** Begin RECORDED DATA **

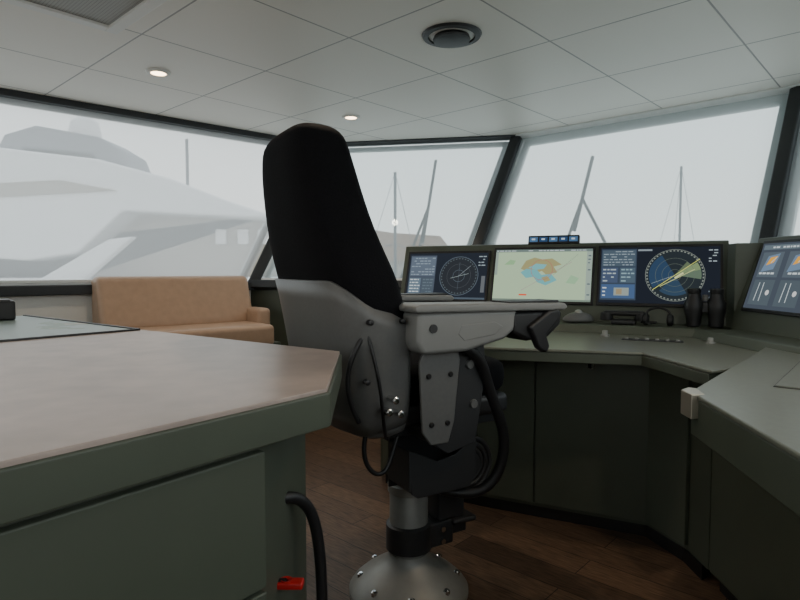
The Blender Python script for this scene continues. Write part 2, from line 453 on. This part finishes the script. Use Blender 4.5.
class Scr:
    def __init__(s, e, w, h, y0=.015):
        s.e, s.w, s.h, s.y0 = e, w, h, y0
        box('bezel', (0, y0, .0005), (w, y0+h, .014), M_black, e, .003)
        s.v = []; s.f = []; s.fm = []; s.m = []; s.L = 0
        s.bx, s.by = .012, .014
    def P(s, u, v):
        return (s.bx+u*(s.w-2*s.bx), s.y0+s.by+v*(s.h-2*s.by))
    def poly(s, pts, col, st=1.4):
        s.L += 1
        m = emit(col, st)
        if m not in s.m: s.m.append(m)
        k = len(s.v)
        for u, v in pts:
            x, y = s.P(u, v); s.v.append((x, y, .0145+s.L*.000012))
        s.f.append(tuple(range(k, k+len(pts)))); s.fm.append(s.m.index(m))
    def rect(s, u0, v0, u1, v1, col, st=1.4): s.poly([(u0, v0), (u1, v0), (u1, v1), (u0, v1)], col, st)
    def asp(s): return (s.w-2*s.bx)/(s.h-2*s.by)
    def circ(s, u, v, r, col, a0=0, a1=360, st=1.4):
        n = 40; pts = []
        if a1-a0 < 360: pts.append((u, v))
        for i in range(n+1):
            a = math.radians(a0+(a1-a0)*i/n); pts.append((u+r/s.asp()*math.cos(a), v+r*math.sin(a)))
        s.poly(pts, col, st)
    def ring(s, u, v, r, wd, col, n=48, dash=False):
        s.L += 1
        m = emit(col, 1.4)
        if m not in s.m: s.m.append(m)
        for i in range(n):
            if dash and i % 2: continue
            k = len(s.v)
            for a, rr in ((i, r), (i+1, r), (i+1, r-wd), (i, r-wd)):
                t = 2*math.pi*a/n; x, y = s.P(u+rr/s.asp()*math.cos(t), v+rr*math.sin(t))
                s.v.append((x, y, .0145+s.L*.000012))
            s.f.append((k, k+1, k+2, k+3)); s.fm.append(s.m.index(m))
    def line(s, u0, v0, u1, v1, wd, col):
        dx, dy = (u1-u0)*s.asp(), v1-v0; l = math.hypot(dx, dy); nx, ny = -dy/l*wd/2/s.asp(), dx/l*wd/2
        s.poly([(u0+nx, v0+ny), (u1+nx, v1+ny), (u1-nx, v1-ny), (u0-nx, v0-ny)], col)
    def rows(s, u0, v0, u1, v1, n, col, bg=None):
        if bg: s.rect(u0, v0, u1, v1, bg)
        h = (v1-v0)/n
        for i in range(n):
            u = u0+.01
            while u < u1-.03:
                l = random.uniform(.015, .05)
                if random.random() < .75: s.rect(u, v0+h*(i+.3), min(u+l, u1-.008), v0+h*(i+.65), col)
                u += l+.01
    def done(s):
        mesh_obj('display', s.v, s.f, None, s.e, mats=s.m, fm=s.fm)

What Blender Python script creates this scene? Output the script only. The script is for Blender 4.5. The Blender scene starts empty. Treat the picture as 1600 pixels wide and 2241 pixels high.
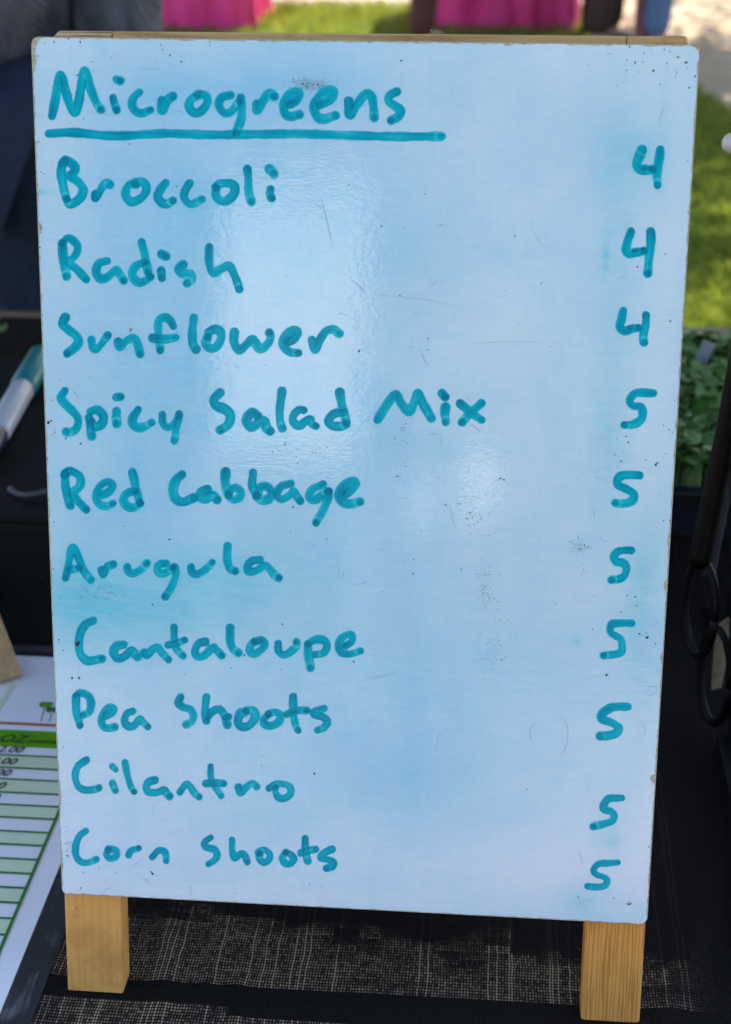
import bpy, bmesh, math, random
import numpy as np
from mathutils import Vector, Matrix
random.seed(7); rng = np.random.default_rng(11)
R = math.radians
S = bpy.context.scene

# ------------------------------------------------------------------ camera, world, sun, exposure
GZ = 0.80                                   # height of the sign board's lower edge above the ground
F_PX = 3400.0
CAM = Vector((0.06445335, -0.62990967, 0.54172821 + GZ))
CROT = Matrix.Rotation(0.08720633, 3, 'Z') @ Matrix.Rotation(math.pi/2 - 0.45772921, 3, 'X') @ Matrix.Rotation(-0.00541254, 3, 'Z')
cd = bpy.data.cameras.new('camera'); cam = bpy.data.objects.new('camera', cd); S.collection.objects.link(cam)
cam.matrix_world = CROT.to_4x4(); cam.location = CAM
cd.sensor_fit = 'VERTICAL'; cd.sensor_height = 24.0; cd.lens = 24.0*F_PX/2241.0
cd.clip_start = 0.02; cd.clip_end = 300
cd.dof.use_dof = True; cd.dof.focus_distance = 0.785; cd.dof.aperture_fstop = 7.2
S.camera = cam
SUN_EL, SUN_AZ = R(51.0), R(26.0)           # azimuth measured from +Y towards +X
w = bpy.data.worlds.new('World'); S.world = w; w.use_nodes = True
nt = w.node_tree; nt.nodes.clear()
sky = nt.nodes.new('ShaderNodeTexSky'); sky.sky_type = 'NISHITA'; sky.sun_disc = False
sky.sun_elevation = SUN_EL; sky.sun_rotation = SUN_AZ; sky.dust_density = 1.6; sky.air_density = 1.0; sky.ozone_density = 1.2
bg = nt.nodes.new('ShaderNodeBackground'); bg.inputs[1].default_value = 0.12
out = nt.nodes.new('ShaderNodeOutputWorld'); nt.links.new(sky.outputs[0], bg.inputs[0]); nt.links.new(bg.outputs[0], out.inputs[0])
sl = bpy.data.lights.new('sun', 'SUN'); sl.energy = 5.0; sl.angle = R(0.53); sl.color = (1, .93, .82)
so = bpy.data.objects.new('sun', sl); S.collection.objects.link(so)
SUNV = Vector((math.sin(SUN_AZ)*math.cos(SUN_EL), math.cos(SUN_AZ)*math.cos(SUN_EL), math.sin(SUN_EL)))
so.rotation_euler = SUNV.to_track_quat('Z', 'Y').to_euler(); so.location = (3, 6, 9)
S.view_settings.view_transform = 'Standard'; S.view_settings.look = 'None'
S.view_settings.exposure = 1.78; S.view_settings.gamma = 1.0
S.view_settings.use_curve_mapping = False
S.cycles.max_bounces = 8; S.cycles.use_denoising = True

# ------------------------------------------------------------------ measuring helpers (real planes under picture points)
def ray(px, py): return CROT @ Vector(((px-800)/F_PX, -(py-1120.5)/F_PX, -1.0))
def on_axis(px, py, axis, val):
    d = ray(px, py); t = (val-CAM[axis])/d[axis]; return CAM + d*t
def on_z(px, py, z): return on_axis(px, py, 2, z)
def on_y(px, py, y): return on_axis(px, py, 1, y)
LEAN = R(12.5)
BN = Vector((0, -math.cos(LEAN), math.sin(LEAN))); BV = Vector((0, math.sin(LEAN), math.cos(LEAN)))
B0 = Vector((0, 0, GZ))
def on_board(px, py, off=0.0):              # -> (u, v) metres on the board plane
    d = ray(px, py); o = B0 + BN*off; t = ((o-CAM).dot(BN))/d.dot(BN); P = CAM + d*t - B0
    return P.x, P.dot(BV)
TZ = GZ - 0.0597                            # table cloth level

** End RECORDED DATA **

__WRITTEN EXERCISE__
Transcribe the material exactly, keeping every word and none of the pictures.

__RESPONSE__
The Blender Python script for this scene continues. Write part 2, from line 453 on. This part finishes the script. Use Blender 4.5.
class Scr:
    def __init__(s, e, w, h, y0=.015):
        s.e, s.w, s.h, s.y0 = e, w, h, y0
        box('bezel', (0, y0, .0005), (w, y0+h, .014), M_black, e, .003)
        s.v = []; s.f = []; s.fm = []; s.m = []; s.L = 0
        s.bx, s.by = .012, .014
    def P(s, u, v):
        return (s.bx+u*(s.w-2*s.bx), s.y0+s.by+v*(s.h-2*s.by))
    def poly(s, pts, col, st=1.4):
        s.L += 1
        m = emit(col, st)
        if m not in s.m: s.m.append(m)
        k = len(s.v)
        for u, v in pts:
            x, y = s.P(u, v); s.v.append((x, y, .0145+s.L*.000012))
        s.f.append(tuple(range(k, k+len(pts)))); s.fm.append(s.m.index(m))
    def rect(s, u0, v0, u1, v1, col, st=1.4): s.poly([(u0, v0), (u1, v0), (u1, v1), (u0, v1)], col, st)
    def asp(s): return (s.w-2*s.bx)/(s.h-2*s.by)
    def circ(s, u, v, r, col, a0=0, a1=360, st=1.4):
        n = 40; pts = []
        if a1-a0 < 360: pts.append((u, v))
        for i in range(n+1):
            a = math.radians(a0+(a1-a0)*i/n); pts.append((u+r/s.asp()*math.cos(a), v+r*math.sin(a)))
        s.poly(pts, col, st)
    def ring(s, u, v, r, wd, col, n=48, dash=False):
        s.L += 1
        m = emit(col, 1.4)
        if m not in s.m: s.m.append(m)
        for i in range(n):
            if dash and i % 2: continue
            k = len(s.v)
            for a, rr in ((i, r), (i+1, r), (i+1, r-wd), (i, r-wd)):
                t = 2*math.pi*a/n; x, y = s.P(u+rr/s.asp()*math.cos(t), v+rr*math.sin(t))
                s.v.append((x, y, .0145+s.L*.000012))
            s.f.append((k, k+1, k+2, k+3)); s.fm.append(s.m.index(m))
    def line(s, u0, v0, u1, v1, wd, col):
        dx, dy = (u1-u0)*s.asp(), v1-v0; l = math.hypot(dx, dy); nx, ny = -dy/l*wd/2/s.asp(), dx/l*wd/2
        s.poly([(u0+nx, v0+ny), (u1+nx, v1+ny), (u1-nx, v1-ny), (u0-nx, v0-ny)], col)
    def rows(s, u0, v0, u1, v1, n, col, bg=None):
        if bg: s.rect(u0, v0, u1, v1, bg)
        h = (v1-v0)/n
        for i in range(n):
            u = u0+.01
            while u < u1-.03:
                l = random.uniform(.015, .05)
                if random.random() < .75: s.rect(u, v0+h*(i+.3), min(u+l, u1-.008), v0+h*(i+.65), col)
                u += l+.01
    def done(s):
        mesh_obj('display', s.v, s.f, None, s.e, mats=s.m, fm=s.fm)

What Blender Python script creates this scene? Output the script only. The script is for Blender 4.5. The Blender scene starts empty. Treat the picture as 1600 pixels wide and 2241 pixels high.
import bpy, bmesh, math, random
import numpy as np
from mathutils import Vector, Matrix
random.seed(7); rng = np.random.default_rng(11)
R = math.radians
S = bpy.context.scene

# ------------------------------------------------------------------ camera, world, sun, exposure
GZ = 0.80                                   # height of the sign board's lower edge above the ground
F_PX = 3400.0
CAM = Vector((0.06445335, -0.62990967, 0.54172821 + GZ))
CROT = Matrix.Rotation(0.08720633, 3, 'Z') @ Matrix.Rotation(math.pi/2 - 0.45772921, 3, 'X') @ Matrix.Rotation(-0.00541254, 3, 'Z')
cd = bpy.data.cameras.new('camera'); cam = bpy.data.objects.new('camera', cd); S.collection.objects.link(cam)
cam.matrix_world = CROT.to_4x4(); cam.location = CAM
cd.sensor_fit = 'VERTICAL'; cd.sensor_height = 24.0; cd.lens = 24.0*F_PX/2241.0
cd.clip_start = 0.02; cd.clip_end = 300
cd.dof.use_dof = True; cd.dof.focus_distance = 0.785; cd.dof.aperture_fstop = 7.2
S.camera = cam
SUN_EL, SUN_AZ = R(51.0), R(26.0)           # azimuth measured from +Y towards +X
w = bpy.data.worlds.new('World'); S.world = w; w.use_nodes = True
nt = w.node_tree; nt.nodes.clear()
sky = nt.nodes.new('ShaderNodeTexSky'); sky.sky_type = 'NISHITA'; sky.sun_disc = False
sky.sun_elevation = SUN_EL; sky.sun_rotation = SUN_AZ; sky.dust_density = 1.6; sky.air_density = 1.0; sky.ozone_density = 1.2
bg = nt.nodes.new('ShaderNodeBackground'); bg.inputs[1].default_value = 0.12
out = nt.nodes.new('ShaderNodeOutputWorld'); nt.links.new(sky.outputs[0], bg.inputs[0]); nt.links.new(bg.outputs[0], out.inputs[0])
sl = bpy.data.lights.new('sun', 'SUN'); sl.energy = 5.0; sl.angle = R(0.53); sl.color = (1, .93, .82)
so = bpy.data.objects.new('sun', sl); S.collection.objects.link(so)
SUNV = Vector((math.sin(SUN_AZ)*math.cos(SUN_EL), math.cos(SUN_AZ)*math.cos(SUN_EL), math.sin(SUN_EL)))
so.rotation_euler = SUNV.to_track_quat('Z', 'Y').to_euler(); so.location = (3, 6, 9)
S.view_settings.view_transform = 'Standard'; S.view_settings.look = 'None'
S.view_settings.exposure = 1.78; S.view_settings.gamma = 1.0
S.view_settings.use_curve_mapping = False
S.cycles.max_bounces = 8; S.cycles.use_denoising = True

# ------------------------------------------------------------------ measuring helpers (real planes under picture points)
def ray(px, py): return CROT @ Vector(((px-800)/F_PX, -(py-1120.5)/F_PX, -1.0))
def on_axis(px, py, axis, val):
    d = ray(px, py); t = (val-CAM[axis])/d[axis]; return CAM + d*t
def on_z(px, py, z): return on_axis(px, py, 2, z)
def on_y(px, py, y): return on_axis(px, py, 1, y)
LEAN = R(12.5)
BN = Vector((0, -math.cos(LEAN), math.sin(LEAN))); BV = Vector((0, math.sin(LEAN), math.cos(LEAN)))
B0 = Vector((0, 0, GZ))
def on_board(px, py, off=0.0):              # -> (u, v) metres on the board plane
    d = ray(px, py); o = B0 + BN*off; t = ((o-CAM).dot(BN))/d.dot(BN); P = CAM + d*t - B0
    return P.x, P.dot(BV)
TZ = GZ - 0.0597                            # table cloth level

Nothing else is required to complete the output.